Benefits of using this strategy:

  • if students can not say exactly what the error is, their everyday English skills can help them eliminate choices that clearly sound wrong (must be careful not to over rely on this strategy since what sounds right might be technically wrong). 
  • can help students avoid completing long calculations in math.
  • meanings of words in context questions of the reading test can have words subbed back into the original sentence to see which choice works best in context.

Pacing

There are more questions on the ACT than there are minutes available to answer each one. It is very important that a student move quickly and consider pacing. The challenge of effective pacing is to find the combination of strategies that best allows students to complete the exam with confidence, and accuracy. The best way to get a feel for the pace of the ACT is to develop a conscious pacing strategy that works for each student. Students must do timed practice tests until they begin to get a sense of how it feels to move at the right pace that works for them. 

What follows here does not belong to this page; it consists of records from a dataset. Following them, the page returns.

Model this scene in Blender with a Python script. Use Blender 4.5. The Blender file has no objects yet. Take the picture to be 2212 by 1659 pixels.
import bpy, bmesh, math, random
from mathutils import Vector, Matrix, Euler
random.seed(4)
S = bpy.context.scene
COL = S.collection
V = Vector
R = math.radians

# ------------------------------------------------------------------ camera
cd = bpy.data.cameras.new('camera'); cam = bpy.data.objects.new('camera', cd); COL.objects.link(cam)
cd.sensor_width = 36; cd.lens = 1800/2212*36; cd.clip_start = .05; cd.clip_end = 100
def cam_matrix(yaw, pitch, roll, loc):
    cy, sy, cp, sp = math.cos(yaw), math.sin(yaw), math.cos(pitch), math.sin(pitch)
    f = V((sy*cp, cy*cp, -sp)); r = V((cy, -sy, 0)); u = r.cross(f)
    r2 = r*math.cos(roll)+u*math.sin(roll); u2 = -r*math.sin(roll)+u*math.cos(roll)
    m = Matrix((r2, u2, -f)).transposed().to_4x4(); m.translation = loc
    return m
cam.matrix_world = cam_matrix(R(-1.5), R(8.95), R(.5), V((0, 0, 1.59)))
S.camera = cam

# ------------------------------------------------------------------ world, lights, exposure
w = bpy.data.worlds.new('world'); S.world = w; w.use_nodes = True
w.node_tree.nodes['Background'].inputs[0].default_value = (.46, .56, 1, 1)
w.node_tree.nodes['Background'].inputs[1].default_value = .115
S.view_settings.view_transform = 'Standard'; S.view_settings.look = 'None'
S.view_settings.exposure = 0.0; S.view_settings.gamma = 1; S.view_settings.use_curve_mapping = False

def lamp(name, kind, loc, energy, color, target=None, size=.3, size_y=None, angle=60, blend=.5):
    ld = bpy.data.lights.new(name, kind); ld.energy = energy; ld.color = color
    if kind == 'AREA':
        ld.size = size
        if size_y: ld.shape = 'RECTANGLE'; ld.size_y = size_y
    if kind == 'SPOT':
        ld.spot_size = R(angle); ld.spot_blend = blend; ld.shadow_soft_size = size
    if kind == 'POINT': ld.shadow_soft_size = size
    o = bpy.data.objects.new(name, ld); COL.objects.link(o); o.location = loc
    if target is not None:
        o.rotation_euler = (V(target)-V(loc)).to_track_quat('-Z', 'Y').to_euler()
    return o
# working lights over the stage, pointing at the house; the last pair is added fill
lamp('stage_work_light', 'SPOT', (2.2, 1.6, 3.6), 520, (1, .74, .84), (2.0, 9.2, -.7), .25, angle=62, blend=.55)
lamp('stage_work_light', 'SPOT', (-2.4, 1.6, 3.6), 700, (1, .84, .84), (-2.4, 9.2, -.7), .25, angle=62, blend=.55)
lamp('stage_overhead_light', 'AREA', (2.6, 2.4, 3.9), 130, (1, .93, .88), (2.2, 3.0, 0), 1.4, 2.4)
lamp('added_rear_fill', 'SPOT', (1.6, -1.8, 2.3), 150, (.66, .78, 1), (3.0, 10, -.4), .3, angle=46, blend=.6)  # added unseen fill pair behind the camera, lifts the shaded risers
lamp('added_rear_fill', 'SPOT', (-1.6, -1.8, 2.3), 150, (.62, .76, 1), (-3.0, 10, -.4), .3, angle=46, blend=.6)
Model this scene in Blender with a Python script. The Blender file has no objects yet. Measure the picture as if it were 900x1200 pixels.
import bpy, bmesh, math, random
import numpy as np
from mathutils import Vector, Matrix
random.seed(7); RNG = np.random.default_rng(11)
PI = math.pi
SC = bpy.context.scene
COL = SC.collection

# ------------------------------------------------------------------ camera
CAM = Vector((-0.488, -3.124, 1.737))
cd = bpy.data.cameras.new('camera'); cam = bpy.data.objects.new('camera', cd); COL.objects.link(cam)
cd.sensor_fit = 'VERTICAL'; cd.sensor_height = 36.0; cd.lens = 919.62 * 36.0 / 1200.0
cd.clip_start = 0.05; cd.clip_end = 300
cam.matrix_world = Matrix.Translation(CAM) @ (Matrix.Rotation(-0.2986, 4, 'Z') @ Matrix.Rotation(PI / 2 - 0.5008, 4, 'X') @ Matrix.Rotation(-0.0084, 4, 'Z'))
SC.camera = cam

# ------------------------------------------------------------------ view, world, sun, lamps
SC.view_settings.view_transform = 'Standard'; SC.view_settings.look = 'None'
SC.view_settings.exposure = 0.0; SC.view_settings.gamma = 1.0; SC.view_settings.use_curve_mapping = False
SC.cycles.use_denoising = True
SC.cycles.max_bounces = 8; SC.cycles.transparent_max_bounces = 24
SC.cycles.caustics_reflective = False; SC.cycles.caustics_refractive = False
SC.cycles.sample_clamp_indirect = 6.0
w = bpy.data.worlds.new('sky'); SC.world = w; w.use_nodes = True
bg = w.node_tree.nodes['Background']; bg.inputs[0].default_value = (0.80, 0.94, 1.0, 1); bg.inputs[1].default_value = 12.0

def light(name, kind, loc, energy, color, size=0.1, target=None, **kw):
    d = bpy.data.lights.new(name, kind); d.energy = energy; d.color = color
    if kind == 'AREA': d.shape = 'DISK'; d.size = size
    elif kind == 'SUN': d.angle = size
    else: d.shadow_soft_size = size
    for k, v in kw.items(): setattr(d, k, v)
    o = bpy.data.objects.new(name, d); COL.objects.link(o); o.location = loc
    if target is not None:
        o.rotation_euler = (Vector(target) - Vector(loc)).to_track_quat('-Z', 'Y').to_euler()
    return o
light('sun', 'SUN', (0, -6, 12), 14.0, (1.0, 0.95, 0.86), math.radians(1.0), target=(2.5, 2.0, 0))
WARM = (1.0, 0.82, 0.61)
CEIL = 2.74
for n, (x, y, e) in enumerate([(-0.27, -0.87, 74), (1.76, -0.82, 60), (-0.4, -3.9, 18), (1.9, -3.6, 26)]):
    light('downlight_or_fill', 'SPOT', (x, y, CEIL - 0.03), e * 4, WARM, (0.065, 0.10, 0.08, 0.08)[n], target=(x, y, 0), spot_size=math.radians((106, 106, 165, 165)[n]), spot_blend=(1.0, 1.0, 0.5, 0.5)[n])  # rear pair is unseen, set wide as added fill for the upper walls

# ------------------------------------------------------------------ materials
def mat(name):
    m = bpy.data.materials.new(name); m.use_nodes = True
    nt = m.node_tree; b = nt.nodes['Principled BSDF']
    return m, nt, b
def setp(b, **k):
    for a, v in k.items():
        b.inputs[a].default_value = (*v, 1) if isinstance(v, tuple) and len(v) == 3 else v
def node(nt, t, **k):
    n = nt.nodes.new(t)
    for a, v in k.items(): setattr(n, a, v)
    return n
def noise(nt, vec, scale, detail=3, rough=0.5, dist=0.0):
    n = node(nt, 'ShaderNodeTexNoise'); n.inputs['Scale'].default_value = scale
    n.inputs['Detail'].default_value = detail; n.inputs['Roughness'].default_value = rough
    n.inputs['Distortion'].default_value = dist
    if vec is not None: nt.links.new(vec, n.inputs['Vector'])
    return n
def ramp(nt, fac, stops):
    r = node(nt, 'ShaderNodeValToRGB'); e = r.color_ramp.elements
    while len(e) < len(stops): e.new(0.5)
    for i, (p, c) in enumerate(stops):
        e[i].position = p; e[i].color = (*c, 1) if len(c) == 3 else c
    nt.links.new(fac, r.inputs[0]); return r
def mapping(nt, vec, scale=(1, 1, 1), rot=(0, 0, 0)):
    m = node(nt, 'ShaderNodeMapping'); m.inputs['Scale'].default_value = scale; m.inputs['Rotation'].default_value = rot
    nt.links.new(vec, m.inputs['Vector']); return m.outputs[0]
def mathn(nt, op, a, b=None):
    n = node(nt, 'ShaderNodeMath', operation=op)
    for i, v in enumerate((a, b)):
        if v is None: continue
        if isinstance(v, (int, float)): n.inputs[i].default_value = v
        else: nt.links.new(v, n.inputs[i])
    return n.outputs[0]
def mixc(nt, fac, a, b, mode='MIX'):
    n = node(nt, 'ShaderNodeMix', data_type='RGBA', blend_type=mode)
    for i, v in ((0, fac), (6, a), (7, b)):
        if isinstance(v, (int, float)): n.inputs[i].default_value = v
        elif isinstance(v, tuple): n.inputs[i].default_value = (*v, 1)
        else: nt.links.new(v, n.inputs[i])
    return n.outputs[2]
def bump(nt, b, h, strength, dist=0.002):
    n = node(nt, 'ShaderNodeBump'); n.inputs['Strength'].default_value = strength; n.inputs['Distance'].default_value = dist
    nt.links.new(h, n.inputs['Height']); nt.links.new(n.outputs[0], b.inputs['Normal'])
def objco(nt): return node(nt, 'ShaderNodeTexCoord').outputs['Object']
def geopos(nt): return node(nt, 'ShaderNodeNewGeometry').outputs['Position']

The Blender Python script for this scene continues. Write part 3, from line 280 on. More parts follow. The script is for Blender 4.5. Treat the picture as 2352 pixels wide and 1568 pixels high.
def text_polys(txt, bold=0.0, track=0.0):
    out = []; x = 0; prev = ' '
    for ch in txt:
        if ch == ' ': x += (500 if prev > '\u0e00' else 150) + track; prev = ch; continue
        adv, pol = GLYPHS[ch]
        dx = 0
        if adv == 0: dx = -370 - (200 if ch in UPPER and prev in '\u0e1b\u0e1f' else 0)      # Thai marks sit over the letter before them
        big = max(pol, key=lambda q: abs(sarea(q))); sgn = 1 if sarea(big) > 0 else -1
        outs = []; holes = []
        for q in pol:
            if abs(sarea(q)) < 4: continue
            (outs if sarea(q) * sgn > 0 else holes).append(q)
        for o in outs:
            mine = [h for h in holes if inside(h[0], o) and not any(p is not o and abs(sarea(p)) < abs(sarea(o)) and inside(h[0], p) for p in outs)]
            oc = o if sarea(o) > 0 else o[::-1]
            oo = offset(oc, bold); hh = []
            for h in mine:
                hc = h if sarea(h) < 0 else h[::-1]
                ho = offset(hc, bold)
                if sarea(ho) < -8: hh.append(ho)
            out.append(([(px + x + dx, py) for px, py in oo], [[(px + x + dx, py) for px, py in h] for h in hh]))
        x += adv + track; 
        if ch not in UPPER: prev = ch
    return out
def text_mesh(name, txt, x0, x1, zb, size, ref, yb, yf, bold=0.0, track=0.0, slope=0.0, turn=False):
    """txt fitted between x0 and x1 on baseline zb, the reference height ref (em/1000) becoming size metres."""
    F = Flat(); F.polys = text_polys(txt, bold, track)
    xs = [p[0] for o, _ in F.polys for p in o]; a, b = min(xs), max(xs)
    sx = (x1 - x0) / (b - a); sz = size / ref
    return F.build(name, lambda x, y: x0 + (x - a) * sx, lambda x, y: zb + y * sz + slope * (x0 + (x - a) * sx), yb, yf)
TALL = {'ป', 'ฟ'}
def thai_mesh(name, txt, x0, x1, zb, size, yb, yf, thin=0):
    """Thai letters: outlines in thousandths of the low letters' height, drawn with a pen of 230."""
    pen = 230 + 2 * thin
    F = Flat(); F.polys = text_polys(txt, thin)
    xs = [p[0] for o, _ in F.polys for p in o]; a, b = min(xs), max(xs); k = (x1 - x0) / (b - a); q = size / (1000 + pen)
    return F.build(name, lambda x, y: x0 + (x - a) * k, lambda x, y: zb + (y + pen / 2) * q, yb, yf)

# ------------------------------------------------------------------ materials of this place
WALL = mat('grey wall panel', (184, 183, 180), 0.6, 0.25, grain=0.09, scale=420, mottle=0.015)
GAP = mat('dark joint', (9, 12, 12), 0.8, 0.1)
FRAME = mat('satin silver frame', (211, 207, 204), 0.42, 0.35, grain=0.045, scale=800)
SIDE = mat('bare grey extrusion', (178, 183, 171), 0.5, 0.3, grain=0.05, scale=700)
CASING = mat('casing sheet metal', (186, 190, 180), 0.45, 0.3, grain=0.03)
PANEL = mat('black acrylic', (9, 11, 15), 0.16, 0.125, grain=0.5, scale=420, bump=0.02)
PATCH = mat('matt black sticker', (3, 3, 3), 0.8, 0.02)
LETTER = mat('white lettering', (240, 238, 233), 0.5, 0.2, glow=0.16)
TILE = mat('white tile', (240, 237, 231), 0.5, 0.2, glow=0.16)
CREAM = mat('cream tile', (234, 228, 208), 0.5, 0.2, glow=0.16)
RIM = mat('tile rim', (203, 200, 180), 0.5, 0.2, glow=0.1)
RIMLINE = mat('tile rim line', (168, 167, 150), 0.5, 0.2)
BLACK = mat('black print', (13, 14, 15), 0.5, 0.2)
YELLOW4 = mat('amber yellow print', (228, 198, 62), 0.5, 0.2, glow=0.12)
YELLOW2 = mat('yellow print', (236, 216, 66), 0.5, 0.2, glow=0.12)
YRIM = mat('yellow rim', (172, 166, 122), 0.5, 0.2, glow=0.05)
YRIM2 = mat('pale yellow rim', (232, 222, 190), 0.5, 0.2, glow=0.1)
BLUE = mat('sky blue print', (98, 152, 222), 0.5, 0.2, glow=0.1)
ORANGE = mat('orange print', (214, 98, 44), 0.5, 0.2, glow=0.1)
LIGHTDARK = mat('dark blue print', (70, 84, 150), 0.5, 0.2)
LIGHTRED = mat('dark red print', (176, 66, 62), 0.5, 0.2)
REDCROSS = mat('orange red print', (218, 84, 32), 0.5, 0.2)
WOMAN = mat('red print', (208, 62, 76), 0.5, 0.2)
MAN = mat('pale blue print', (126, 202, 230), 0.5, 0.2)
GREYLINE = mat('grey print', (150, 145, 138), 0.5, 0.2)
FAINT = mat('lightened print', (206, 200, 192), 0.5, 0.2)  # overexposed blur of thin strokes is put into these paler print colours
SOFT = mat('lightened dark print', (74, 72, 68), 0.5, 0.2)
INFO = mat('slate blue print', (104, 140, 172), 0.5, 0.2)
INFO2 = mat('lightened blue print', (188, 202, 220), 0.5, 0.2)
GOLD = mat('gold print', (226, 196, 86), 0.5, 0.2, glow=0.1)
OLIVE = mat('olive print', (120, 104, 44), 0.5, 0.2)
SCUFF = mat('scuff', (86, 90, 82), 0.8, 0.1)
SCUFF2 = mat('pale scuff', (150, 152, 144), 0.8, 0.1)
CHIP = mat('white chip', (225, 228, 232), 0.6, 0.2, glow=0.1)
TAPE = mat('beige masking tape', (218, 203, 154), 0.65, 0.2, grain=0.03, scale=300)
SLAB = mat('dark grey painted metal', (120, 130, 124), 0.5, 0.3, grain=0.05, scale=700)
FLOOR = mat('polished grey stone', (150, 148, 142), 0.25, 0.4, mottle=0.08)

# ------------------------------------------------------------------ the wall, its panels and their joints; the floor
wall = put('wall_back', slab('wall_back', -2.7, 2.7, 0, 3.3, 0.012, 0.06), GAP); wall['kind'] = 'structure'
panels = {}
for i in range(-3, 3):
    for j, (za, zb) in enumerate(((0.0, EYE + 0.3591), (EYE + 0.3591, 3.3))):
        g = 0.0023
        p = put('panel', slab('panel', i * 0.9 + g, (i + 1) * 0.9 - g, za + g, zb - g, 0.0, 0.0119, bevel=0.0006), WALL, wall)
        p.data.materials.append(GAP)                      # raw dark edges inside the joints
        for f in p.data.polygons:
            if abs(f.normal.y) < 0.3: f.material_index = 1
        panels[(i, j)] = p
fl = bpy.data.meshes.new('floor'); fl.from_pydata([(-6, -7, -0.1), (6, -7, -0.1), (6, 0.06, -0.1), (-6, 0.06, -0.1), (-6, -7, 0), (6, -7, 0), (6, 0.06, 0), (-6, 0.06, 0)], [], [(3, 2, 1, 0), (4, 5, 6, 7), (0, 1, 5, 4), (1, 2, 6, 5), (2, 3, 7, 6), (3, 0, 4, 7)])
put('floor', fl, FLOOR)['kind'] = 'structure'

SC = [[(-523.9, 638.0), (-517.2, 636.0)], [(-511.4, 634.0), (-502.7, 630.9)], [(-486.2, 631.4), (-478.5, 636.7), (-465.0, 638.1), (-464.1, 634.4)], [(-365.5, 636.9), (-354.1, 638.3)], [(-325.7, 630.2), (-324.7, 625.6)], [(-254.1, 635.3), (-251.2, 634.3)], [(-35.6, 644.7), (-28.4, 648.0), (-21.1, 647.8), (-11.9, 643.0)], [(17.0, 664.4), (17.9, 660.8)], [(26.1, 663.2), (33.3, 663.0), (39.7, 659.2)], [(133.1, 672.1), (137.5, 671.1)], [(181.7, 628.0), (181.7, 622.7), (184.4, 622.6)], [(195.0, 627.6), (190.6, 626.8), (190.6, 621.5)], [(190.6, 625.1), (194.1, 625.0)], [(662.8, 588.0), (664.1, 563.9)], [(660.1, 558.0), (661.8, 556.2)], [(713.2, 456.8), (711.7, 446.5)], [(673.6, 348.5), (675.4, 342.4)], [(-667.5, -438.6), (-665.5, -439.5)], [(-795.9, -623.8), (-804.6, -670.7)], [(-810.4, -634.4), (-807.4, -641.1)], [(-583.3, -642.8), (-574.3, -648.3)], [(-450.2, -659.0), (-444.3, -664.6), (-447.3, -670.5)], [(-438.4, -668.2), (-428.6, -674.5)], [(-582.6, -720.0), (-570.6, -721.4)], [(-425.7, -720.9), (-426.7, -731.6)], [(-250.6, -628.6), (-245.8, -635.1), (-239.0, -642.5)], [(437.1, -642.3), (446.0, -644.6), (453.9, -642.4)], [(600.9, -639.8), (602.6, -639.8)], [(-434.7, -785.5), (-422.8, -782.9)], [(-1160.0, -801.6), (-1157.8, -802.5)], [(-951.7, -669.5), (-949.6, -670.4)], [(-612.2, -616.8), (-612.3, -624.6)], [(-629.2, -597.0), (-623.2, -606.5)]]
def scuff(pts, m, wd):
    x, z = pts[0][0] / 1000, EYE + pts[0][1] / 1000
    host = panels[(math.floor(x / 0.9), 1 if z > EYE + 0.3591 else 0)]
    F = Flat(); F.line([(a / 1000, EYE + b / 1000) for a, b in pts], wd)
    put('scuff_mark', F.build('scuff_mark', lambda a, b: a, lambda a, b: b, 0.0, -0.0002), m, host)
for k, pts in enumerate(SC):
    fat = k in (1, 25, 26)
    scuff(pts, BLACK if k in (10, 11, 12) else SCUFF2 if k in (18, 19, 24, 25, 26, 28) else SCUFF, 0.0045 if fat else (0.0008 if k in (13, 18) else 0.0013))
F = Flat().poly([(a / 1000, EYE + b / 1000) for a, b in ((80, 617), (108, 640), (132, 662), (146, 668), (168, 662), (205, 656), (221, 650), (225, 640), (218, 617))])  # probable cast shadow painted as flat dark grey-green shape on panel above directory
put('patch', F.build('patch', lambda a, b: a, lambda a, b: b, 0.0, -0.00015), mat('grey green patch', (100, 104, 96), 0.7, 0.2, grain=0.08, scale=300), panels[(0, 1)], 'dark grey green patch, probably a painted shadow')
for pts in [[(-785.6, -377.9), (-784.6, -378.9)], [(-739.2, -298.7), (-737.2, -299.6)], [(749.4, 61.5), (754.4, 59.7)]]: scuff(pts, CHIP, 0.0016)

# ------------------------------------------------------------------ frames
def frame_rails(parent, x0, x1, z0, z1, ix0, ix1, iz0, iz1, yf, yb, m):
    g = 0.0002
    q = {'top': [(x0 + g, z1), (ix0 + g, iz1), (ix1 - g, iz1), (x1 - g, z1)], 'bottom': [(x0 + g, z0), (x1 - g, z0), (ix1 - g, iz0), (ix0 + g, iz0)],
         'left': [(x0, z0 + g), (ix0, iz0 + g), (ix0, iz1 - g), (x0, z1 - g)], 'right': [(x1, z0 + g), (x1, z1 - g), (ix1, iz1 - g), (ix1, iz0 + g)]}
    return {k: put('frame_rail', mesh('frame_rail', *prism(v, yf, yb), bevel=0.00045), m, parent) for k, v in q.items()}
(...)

How does a student develop their pacing for the ACT?

  • set a target pace for each section of the test
  • determine checkpoints: predetermined points where a student will check how much time has elapsed and quickly compare it to their plan 
  • students should remember their checkpoint location and the time that should have elapsed by that point to keep them on track
  • if a student is behind, they can use a time-saving strategy called Pick and Skip - working on questions that are easier for them and leaving the more difficult or time-consuming questions for later or simply making their best guess (use with caution)

Ultimately, the combination of these strategies will allow students to answer each question as accurately as they can without running out of time. If students have the opportunity to practice, learn the different strategies that may affect their pacing and accuracy, they will feel more confident when taking the ACT.